Like many people, Hall appreciates the nostalgia-inducing scent of Crayola crayons. But so far, she prefers Fiskars gel pens, which are smoother and come with smells of their own.

" The purple pen I've been using smells like grapes," she says. "And gel pens come in metallic, bright, pastel ... I even have some gold and bronze and silver pens and some red and purple pens with little silver flecks in them. Gel pens have come a long way. And that's part of what makes it so much fun, is the variety."

Hall found ultimate satisfaction with a package of 72 gel pens.

"I like to have a light pink and a dark pink and so on, so that I can have that contrast because I find it difficult to color with a light hand and a heavy hand -- I want the pen to do the work for me," she says.

Jennifer Lewallen of Fort Smith, a veterinary assistant, prefers Crayola crayons to markers, and certainly to off-brand crayons.

"Those are really bad," she says of the knock-offs. "For me, just writing with a pencil -- it's a vibration on the paper or something and it changes with how hard you push down on the paper and whether it's dark or light. With a pen, it's just what it is, it's too flat and I want to be able to have some variations and variegated colors and that sort of thing."

She used to stock up on crayons every fall, when they were deeply discounted after the back-to-school rush, along with construction paper and other art supplies, to give as gifts at Christmas or Easter.

"And then I would ask kids, 'Hey, can I color with you?'" Lewallen says.

She doesn't have to do that anymore, having invested in her own coloring books.

"I have one that's those geometric shapes and designs and I have one that's butterflies and one that's mandalas," she says. "It's just the feel of the crayon on the paper and the rhythm ... I can focus on it and I don't have to think about anything else, except what color am I going to use here and how am I going to stay in the lines."

Sometimes she uses shades of gray, sometimes rainbow colors, depending on her mood.

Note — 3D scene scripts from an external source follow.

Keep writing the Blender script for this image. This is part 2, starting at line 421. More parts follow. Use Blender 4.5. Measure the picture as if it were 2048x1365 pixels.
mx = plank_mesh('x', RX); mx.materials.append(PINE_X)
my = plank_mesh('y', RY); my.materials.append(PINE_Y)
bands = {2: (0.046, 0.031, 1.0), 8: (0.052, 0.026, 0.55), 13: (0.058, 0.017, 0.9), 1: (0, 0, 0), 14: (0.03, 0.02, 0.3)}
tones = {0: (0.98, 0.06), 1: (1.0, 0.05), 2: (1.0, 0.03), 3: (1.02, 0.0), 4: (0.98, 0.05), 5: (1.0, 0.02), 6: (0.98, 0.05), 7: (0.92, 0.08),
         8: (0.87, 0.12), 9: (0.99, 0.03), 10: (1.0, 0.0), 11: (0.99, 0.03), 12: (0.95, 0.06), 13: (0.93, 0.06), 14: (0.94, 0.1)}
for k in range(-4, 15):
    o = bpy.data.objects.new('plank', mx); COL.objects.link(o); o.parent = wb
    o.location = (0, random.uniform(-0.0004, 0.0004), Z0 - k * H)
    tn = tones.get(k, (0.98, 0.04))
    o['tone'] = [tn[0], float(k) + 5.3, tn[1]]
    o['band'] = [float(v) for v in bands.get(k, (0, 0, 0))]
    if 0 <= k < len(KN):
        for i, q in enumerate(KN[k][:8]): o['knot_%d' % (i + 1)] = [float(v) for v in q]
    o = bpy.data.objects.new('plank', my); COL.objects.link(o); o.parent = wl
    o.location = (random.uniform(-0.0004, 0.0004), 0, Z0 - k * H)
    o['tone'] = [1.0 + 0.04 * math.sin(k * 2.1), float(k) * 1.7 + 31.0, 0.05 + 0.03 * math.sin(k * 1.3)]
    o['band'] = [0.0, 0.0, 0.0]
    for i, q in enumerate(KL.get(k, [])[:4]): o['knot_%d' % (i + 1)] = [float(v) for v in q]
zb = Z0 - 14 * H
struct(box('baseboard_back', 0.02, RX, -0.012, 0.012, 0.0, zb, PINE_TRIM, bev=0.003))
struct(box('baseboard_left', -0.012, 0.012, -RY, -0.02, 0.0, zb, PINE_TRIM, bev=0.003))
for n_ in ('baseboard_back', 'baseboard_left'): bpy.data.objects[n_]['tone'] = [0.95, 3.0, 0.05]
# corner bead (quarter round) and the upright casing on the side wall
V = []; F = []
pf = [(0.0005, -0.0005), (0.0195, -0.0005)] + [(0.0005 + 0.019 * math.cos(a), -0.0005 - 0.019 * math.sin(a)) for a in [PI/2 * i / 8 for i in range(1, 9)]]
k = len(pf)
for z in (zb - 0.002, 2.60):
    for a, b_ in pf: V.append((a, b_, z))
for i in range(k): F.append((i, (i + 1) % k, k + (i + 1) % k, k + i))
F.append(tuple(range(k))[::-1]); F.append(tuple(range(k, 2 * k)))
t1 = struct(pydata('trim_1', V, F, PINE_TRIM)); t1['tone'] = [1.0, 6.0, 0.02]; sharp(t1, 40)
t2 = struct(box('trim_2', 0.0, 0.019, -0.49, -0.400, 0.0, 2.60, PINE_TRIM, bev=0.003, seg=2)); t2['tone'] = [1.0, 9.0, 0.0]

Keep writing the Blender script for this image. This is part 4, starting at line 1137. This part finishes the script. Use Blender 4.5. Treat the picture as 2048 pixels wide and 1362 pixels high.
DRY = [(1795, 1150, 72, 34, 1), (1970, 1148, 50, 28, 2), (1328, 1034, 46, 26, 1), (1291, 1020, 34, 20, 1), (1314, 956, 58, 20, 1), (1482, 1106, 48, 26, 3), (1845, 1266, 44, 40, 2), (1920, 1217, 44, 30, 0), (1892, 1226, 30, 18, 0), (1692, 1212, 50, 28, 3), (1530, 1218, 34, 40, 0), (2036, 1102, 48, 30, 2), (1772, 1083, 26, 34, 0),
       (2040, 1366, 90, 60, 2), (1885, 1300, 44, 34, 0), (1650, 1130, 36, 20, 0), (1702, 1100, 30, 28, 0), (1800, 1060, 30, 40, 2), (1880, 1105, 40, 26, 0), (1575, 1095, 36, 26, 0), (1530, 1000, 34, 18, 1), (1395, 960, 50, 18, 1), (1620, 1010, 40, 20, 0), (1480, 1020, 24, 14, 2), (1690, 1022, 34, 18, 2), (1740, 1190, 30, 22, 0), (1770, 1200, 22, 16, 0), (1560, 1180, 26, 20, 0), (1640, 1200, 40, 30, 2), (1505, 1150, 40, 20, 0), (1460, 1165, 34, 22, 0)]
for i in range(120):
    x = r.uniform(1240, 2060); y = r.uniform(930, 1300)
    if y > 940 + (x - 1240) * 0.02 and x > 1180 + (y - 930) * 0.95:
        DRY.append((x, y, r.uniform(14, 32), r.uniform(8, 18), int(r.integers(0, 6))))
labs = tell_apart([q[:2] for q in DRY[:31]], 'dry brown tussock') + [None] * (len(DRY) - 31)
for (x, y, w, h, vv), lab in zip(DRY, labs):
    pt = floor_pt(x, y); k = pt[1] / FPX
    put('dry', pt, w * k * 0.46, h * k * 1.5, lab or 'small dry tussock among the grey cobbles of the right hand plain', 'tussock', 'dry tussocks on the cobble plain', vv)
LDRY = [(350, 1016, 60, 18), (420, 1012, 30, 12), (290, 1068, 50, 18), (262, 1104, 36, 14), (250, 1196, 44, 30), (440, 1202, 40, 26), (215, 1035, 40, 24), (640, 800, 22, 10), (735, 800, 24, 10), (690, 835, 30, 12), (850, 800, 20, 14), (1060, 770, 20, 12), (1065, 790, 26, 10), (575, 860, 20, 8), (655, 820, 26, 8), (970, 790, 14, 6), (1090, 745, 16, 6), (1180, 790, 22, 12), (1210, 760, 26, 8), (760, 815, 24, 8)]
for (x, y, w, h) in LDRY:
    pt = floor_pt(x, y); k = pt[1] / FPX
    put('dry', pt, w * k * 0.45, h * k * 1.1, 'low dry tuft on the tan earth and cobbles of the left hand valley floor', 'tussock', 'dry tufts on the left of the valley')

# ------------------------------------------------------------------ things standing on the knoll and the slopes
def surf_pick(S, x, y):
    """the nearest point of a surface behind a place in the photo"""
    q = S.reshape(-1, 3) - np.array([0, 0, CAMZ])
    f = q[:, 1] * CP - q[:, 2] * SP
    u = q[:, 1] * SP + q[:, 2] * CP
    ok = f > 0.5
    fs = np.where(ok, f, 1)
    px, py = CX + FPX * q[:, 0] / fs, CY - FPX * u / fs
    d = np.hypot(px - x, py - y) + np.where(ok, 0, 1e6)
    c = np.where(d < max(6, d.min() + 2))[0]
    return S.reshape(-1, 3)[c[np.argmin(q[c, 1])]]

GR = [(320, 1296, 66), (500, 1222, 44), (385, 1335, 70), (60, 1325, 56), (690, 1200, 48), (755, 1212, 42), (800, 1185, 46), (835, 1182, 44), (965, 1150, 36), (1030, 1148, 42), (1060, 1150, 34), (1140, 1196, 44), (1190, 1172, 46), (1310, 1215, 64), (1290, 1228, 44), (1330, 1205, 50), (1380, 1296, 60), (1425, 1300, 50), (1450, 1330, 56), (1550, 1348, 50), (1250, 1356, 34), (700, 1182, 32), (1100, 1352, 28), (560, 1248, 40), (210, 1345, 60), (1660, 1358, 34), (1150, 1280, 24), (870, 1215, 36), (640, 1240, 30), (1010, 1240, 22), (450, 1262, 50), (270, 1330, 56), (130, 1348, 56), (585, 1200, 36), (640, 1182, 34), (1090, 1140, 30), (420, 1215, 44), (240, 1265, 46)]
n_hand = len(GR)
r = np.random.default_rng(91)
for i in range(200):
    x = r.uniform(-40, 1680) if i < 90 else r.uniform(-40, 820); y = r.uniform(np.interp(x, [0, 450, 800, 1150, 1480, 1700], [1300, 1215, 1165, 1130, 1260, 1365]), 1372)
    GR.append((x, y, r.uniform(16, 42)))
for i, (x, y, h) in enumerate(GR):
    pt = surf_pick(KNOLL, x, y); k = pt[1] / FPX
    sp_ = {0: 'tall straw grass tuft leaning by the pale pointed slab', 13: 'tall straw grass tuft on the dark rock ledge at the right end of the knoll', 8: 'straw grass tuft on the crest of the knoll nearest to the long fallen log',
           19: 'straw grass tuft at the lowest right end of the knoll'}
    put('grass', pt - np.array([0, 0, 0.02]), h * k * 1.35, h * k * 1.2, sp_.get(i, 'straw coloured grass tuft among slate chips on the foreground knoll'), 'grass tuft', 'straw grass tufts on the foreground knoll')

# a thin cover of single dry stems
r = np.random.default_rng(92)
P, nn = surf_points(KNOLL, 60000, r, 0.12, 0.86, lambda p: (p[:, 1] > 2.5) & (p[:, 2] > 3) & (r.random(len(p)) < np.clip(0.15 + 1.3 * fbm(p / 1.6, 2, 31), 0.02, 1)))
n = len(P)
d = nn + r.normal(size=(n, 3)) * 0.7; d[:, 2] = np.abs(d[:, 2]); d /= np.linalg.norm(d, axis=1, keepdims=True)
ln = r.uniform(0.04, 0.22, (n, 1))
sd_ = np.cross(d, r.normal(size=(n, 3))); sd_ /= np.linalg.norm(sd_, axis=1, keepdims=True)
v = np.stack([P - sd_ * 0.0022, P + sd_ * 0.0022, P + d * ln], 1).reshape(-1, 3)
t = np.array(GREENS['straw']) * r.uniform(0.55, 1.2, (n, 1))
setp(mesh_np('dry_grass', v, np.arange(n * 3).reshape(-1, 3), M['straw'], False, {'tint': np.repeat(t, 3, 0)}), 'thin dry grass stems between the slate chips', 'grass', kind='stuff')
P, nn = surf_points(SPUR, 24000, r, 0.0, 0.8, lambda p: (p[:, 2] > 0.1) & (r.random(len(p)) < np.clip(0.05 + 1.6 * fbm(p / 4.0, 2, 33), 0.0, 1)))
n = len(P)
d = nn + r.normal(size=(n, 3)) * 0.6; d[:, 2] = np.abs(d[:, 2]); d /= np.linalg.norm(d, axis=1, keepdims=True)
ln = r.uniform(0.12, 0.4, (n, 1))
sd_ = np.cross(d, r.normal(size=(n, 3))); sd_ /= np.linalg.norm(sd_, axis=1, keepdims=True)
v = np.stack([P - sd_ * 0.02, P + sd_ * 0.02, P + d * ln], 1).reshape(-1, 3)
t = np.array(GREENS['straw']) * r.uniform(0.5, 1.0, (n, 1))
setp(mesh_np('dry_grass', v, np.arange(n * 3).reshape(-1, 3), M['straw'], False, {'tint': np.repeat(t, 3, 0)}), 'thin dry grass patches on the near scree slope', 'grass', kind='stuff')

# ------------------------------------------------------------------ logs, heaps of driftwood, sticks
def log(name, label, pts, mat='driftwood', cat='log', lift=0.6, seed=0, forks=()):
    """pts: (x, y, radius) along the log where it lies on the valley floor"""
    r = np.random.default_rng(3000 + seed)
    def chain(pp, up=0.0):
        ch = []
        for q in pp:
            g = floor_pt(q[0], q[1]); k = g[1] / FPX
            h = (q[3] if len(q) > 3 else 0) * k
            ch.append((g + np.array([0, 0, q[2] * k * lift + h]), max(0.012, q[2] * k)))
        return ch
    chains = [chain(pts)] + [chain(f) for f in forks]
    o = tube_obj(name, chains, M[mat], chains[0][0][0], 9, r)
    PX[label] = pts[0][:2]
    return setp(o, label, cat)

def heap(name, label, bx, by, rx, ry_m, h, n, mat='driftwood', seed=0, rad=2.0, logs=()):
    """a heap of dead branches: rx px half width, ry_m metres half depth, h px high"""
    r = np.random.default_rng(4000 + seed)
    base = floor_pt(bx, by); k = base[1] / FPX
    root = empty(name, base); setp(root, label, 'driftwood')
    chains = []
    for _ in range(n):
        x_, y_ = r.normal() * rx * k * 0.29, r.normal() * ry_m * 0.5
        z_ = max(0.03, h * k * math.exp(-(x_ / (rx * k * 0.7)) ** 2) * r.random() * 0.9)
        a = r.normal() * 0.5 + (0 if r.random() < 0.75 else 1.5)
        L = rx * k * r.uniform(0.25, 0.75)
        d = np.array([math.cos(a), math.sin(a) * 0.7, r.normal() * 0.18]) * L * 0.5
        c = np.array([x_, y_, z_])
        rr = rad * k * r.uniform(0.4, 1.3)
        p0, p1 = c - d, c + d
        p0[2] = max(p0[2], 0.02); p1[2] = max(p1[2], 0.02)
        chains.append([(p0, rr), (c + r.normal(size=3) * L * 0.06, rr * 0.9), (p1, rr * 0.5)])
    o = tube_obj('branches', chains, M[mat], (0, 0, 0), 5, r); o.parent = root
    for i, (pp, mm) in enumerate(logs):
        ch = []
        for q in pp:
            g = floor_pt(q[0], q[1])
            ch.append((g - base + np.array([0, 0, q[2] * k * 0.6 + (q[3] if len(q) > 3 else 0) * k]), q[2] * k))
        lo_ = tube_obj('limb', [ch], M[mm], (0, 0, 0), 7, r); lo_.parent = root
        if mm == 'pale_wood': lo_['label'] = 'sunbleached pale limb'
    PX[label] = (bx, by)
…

"I'll open the box and pick a color," she says. "The butterfly ones -- those are fun because I'm playing with shading on colors and kind of blending them with the colors instead of just red or just blue -- you know, it's fun. I can look at it and go, 'You know, that's really pretty. I did a good job.'"

Lewallen relishes that feeling of accomplishment, especially in a world where it's not always clear when most jobs are completely done. But she leaves her pictures in the book when they're finished.

"I haven't put them on the refrigerator yet," she says, laughing.

Lewallen keeps coloring books upstairs in the room where her husband plays computer games and sometimes colors while he's busy.

"You just don't have to think about anything while you're coloring," she says. "It just shuts out the world."

Hall doesn't usually finish a whole picture at once. It might take her four or five days of coloring 15 or 20 minutes at a time to finish one sheet. Occasionally, though, she looks up and realizes she's lost herself in the art and an hour has gone by.

"What I do, my work, is very detailed and can be stressful," says Hall, a lawyer in private practice. "When I'm working and I need to take a break I can push my computer away and slide over a coloring book and I'll just start coloring. It relaxes my mind because I'm paying attention to a different kind of detail, because I'm thinking about what color I want to use next and I can see my progress as I go."

While there is a definite right and wrong way to do her job, nothing dictates how Hall colors her pictures.

"The beauty of coloring is that, like if you go back to when you were 5 years old, there's no wrong way to color a picture. I can't mess that up," she says.

Hall finds herself concentrating on keeping color patterns in order and symmetrical, and reminds herself to let go of worry about adhering to a consistent color pattern. Worry is something she colors to forget, after all.

"The next one I do, I want to not feel so restricted. It does not have to match. It does not have to all be so uniform. But it's so hard," she says. "It's a good creative outlet and it's relaxing and it's soothing and you end up with something beautiful when you're done. And you don't have to be an artist. All you have to do is stay in the lines -- and you don't even have to do that if you don't want to."